Task objective —
Set aside the pictures and output only the lines from the one containing "Write the bpy" up to and including the one containing "PI = math.pi".

** START OF Task data **

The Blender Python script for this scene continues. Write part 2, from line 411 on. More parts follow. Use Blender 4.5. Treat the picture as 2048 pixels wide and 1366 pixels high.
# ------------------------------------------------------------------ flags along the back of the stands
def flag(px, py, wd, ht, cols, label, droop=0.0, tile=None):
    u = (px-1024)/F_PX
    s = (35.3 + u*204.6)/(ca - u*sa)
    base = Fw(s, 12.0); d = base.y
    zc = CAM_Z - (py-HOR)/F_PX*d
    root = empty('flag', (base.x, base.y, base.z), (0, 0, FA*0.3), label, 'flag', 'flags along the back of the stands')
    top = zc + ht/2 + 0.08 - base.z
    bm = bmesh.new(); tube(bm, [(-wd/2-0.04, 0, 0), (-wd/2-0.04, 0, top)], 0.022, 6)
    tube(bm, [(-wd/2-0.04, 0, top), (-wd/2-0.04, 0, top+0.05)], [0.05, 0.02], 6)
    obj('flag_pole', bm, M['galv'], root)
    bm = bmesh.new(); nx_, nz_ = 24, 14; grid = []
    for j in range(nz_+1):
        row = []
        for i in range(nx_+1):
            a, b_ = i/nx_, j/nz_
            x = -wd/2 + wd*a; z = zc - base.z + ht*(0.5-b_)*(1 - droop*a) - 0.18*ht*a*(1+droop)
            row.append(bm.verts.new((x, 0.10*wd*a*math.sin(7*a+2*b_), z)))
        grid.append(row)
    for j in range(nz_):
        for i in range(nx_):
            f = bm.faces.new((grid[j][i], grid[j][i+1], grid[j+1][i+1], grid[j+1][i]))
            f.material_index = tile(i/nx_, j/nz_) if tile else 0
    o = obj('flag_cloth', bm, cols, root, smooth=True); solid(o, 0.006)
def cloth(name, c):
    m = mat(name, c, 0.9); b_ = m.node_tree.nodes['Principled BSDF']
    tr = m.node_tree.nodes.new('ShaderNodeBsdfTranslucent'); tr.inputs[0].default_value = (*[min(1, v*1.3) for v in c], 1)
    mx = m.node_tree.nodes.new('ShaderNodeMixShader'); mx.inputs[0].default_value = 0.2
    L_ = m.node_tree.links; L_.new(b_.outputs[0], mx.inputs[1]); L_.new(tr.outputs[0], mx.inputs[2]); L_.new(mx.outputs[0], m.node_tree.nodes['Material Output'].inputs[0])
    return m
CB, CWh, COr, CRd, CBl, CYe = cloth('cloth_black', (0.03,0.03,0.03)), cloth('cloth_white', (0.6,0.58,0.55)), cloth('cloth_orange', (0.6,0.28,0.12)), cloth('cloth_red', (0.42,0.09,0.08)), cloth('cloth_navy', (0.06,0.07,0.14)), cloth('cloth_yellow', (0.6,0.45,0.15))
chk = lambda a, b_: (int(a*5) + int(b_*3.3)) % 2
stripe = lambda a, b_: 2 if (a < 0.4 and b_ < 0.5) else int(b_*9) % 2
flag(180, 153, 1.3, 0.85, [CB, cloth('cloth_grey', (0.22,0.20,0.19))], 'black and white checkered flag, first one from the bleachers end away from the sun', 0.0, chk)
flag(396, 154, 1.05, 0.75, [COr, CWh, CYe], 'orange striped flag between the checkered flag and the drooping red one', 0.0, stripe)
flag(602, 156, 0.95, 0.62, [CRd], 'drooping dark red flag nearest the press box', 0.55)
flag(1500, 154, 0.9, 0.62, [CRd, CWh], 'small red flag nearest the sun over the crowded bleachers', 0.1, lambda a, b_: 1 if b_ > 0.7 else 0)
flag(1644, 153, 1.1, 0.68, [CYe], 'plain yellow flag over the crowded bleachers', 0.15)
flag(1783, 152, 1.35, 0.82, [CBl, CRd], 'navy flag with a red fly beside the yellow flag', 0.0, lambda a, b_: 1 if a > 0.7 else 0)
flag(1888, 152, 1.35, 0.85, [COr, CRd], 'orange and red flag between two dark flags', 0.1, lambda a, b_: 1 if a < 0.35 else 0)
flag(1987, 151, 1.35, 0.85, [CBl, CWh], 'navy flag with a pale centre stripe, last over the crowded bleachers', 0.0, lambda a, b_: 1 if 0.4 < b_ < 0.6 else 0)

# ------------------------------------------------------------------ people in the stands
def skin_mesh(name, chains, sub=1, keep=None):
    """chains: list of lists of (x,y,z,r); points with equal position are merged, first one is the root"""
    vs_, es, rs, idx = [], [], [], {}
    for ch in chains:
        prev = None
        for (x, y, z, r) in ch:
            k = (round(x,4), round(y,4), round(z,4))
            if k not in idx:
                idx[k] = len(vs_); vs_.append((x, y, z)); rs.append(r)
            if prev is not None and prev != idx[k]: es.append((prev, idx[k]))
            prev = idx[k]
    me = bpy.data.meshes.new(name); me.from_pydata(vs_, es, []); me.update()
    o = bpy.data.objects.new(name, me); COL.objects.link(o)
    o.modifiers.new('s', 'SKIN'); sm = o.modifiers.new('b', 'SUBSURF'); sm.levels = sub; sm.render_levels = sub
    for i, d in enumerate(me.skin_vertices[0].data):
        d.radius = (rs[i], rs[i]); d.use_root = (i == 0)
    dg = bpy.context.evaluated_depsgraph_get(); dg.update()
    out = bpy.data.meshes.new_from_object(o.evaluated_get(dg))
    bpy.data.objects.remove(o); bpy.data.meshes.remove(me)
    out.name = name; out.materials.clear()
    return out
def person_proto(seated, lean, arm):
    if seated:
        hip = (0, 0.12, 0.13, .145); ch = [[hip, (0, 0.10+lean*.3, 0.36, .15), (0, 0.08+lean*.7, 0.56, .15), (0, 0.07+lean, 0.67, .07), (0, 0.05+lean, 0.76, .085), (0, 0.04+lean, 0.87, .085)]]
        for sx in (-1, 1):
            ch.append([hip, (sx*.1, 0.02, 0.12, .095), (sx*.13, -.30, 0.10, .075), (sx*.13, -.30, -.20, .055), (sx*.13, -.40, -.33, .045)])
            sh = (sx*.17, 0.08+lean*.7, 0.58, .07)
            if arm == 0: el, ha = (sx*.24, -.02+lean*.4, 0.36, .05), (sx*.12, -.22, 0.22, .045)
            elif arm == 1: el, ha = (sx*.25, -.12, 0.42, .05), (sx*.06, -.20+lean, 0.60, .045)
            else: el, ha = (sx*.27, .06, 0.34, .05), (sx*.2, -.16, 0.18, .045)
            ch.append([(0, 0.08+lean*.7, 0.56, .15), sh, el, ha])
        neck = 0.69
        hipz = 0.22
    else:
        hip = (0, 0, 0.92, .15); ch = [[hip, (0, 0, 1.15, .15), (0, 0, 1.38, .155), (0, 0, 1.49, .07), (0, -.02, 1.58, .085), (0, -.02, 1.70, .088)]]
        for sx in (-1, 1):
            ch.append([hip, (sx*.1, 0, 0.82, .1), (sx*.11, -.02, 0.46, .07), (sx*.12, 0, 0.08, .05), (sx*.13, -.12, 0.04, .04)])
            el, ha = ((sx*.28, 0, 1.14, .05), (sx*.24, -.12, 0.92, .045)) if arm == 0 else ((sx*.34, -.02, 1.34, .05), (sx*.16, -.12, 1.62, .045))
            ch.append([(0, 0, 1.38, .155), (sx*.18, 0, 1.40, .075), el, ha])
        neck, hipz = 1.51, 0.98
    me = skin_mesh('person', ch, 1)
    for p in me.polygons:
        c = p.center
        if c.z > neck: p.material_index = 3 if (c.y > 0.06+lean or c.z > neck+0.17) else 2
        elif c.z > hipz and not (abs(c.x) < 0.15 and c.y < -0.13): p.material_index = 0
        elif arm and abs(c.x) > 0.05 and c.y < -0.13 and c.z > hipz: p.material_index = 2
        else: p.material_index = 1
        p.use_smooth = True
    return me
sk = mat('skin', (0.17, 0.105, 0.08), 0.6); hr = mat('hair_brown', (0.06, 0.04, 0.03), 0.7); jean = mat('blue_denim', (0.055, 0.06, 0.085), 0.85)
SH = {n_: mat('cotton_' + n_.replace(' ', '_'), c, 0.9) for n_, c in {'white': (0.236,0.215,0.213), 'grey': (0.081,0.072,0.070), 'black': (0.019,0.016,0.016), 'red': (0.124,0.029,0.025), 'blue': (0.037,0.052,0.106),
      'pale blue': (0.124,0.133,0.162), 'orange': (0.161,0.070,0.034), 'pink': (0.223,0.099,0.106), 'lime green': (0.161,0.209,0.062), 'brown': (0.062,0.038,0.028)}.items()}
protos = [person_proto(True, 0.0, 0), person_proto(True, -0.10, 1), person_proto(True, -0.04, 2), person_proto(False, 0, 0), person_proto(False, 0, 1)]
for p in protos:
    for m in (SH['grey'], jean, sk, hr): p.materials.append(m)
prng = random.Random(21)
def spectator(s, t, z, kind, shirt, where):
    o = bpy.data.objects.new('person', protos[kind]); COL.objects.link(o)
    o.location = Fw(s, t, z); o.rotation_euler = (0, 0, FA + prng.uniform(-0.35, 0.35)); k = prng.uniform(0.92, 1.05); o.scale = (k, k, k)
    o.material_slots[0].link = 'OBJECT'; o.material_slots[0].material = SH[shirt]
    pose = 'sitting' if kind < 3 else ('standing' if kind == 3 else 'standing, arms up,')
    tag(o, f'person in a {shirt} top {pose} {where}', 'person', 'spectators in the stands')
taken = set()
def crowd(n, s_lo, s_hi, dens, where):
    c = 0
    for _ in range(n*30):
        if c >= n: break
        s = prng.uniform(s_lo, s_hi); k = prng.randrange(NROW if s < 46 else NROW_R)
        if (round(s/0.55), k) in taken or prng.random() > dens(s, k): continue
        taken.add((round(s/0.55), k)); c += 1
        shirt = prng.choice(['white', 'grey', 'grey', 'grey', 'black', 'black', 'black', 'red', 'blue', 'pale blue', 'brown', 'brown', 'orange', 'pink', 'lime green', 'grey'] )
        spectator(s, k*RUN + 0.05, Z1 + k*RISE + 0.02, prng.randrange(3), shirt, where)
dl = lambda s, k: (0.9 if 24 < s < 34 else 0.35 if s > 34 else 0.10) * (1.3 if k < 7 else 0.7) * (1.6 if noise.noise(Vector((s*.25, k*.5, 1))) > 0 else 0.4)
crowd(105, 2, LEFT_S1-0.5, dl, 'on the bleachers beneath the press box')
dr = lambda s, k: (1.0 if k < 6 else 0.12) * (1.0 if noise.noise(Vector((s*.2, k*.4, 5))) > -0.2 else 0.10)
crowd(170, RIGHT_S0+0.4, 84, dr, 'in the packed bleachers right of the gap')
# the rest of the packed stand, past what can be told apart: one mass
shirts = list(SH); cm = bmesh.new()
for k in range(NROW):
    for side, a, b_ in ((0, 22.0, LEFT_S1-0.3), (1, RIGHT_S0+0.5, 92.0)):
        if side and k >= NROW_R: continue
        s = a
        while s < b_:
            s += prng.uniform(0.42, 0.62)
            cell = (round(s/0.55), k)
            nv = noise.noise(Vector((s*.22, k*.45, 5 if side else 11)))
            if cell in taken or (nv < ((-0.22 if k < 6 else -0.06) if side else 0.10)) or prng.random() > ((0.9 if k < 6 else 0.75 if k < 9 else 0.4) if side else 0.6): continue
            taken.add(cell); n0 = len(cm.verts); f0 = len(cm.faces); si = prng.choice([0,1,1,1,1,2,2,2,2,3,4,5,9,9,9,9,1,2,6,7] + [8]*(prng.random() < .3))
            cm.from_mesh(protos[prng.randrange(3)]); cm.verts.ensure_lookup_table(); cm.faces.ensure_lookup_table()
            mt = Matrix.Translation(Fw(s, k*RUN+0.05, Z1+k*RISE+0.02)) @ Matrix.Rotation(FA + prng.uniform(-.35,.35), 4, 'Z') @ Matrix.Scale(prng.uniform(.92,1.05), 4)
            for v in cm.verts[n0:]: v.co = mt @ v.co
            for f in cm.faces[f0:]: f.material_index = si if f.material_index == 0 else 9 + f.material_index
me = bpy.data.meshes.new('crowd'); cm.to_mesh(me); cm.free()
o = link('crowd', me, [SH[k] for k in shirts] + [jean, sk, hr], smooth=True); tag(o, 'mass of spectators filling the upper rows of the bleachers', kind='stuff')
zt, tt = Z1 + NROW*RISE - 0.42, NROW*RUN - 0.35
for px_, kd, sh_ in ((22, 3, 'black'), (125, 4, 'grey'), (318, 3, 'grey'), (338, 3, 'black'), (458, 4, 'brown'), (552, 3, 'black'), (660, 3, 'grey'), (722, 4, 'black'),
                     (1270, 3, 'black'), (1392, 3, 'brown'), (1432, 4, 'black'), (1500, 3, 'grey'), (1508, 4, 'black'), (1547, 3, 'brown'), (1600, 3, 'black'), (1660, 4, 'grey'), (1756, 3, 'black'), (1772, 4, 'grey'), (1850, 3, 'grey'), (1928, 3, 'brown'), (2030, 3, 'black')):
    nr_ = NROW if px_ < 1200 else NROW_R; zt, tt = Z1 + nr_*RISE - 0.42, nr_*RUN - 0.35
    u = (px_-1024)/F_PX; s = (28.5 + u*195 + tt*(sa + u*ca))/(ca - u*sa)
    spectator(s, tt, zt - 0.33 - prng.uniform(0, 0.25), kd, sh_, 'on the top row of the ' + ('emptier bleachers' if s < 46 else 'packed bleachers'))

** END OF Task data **
** START OF Task data **

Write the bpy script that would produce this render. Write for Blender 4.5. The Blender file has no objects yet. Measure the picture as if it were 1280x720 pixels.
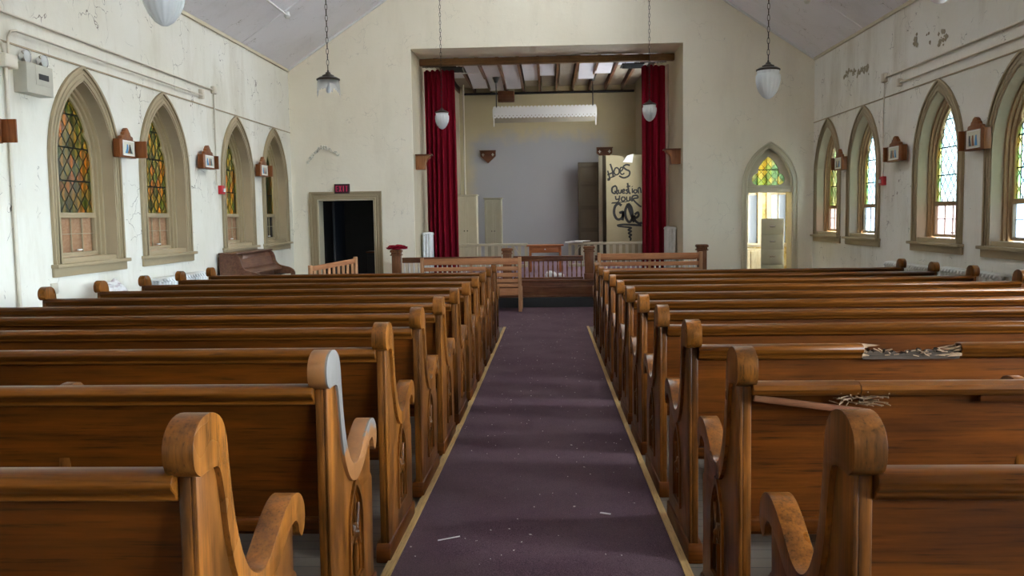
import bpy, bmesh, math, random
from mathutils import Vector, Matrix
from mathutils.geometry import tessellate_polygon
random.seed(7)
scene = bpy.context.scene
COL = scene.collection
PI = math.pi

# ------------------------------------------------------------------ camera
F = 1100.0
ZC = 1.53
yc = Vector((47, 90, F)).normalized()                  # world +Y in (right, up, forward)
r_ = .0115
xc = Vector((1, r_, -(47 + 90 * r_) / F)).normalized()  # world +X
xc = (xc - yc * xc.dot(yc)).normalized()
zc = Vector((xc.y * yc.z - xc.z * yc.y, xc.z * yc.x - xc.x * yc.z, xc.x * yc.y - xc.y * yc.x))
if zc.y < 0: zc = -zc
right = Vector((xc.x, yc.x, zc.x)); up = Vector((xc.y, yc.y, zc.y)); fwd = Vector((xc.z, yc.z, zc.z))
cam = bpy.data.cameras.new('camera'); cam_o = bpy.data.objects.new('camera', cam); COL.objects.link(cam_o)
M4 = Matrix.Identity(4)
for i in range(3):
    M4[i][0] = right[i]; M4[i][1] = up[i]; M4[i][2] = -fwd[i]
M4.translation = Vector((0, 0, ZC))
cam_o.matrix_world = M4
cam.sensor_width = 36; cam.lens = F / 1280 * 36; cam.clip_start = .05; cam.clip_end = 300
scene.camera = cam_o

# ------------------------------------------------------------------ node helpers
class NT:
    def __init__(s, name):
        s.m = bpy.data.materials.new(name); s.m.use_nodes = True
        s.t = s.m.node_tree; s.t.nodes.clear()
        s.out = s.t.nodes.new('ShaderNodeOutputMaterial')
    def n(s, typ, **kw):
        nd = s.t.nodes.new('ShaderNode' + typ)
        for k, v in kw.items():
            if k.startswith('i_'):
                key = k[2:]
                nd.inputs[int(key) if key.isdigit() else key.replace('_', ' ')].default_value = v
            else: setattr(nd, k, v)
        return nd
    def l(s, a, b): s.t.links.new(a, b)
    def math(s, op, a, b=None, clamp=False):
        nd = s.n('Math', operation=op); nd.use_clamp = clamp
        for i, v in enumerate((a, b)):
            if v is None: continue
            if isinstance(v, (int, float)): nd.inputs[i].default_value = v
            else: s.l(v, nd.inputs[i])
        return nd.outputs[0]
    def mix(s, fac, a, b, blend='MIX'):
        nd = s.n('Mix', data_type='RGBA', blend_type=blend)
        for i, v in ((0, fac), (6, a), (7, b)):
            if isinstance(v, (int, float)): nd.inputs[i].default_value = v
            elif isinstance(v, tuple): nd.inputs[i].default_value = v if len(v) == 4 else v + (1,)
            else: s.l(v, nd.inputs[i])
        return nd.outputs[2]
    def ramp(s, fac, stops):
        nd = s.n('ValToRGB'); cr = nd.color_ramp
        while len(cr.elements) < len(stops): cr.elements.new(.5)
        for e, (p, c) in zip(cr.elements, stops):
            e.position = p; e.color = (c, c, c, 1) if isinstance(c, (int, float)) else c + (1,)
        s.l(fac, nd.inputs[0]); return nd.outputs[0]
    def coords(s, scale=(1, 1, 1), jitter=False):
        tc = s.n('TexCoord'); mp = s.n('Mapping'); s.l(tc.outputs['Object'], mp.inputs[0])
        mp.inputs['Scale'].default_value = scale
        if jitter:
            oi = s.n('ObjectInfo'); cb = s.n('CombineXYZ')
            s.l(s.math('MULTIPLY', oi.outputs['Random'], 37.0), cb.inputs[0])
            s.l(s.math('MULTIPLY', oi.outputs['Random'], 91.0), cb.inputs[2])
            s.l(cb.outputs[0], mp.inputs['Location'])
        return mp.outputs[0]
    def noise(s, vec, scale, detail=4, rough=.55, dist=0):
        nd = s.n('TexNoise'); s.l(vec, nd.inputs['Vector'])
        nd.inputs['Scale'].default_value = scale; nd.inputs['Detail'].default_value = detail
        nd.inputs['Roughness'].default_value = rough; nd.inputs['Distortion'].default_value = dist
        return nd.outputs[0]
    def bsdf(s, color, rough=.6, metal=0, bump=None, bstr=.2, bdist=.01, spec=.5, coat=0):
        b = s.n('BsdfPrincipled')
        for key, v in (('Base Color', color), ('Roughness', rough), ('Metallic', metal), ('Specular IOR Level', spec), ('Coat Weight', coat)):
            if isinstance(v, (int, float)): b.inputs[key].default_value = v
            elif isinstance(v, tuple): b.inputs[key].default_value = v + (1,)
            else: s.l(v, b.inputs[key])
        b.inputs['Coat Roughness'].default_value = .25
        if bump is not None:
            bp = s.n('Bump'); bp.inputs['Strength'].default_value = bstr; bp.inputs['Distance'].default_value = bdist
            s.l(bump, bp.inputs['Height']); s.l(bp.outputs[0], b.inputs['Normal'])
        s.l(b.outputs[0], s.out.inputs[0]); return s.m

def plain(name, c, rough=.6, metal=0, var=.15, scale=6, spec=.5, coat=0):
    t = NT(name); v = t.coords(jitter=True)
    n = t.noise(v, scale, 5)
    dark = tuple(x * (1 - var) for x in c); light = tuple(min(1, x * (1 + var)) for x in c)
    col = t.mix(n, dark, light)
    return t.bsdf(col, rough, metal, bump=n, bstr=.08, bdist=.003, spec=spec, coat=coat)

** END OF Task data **
** START OF Task data **

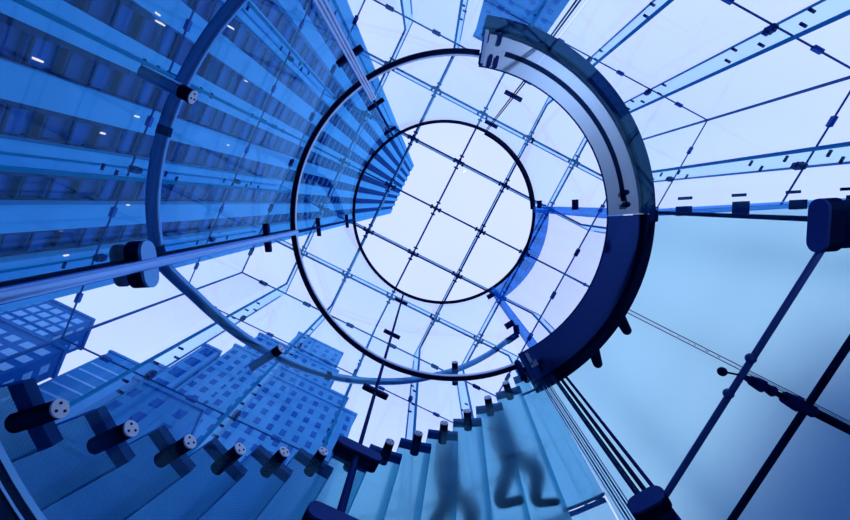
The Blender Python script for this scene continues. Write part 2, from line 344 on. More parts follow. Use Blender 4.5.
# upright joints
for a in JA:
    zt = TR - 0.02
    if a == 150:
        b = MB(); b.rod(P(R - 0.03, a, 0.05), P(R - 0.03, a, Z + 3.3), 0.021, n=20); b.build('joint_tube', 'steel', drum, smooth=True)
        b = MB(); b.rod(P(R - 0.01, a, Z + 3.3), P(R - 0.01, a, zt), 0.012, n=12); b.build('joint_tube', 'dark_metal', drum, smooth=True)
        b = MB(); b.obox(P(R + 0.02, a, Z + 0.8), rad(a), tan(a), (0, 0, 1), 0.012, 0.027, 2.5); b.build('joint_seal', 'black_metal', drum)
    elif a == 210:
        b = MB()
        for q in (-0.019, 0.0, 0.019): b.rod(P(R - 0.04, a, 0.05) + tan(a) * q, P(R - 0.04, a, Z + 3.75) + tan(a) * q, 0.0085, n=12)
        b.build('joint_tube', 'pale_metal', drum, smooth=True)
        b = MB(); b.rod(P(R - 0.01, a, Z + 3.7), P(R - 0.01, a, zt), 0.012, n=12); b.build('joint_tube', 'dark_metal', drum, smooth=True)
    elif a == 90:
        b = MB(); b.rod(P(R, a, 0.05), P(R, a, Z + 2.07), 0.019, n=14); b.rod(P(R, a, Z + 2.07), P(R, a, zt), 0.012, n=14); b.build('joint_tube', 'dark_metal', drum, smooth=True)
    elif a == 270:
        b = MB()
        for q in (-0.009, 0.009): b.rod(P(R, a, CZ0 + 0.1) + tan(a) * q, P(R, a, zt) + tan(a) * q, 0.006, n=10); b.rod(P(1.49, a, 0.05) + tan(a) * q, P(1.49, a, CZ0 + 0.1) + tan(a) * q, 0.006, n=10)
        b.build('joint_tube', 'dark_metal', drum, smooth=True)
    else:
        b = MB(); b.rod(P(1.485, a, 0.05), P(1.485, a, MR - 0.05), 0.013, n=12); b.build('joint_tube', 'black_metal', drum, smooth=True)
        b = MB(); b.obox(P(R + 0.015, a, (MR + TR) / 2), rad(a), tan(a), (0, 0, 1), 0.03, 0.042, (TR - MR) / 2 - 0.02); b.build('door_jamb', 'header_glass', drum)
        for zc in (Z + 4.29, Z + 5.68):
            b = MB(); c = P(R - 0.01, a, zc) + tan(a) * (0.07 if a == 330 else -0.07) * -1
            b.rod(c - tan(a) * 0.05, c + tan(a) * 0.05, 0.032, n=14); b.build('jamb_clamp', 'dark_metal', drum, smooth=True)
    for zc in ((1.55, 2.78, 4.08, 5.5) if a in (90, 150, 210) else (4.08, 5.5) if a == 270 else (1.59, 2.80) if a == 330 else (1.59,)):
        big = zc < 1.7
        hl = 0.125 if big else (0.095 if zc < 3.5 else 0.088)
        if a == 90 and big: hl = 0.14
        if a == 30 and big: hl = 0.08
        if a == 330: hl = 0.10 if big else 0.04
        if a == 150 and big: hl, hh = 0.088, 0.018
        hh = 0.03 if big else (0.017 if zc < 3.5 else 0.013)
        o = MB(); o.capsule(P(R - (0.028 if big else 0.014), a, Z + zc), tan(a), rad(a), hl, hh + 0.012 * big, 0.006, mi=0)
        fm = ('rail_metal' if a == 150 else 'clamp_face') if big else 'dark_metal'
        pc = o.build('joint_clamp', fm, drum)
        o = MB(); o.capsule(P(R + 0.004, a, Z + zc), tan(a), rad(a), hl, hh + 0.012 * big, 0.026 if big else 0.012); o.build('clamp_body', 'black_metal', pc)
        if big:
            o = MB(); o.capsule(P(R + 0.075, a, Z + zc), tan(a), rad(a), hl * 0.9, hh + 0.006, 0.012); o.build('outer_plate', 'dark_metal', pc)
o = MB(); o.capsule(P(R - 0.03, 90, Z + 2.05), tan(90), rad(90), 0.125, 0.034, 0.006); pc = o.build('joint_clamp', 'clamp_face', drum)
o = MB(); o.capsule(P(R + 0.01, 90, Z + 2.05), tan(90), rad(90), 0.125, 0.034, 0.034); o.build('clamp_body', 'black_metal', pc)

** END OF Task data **

Solution for this exercise —
Write the bpy script that would produce this render. Write for Blender 4.5. The Blender file has no objects yet. Measure the picture as if it were 1280x720 pixels.
import bpy, bmesh, math, random
from mathutils import Vector, Matrix
from mathutils.geometry import tessellate_polygon
random.seed(7)
scene = bpy.context.scene
COL = scene.collection
PI = math.pi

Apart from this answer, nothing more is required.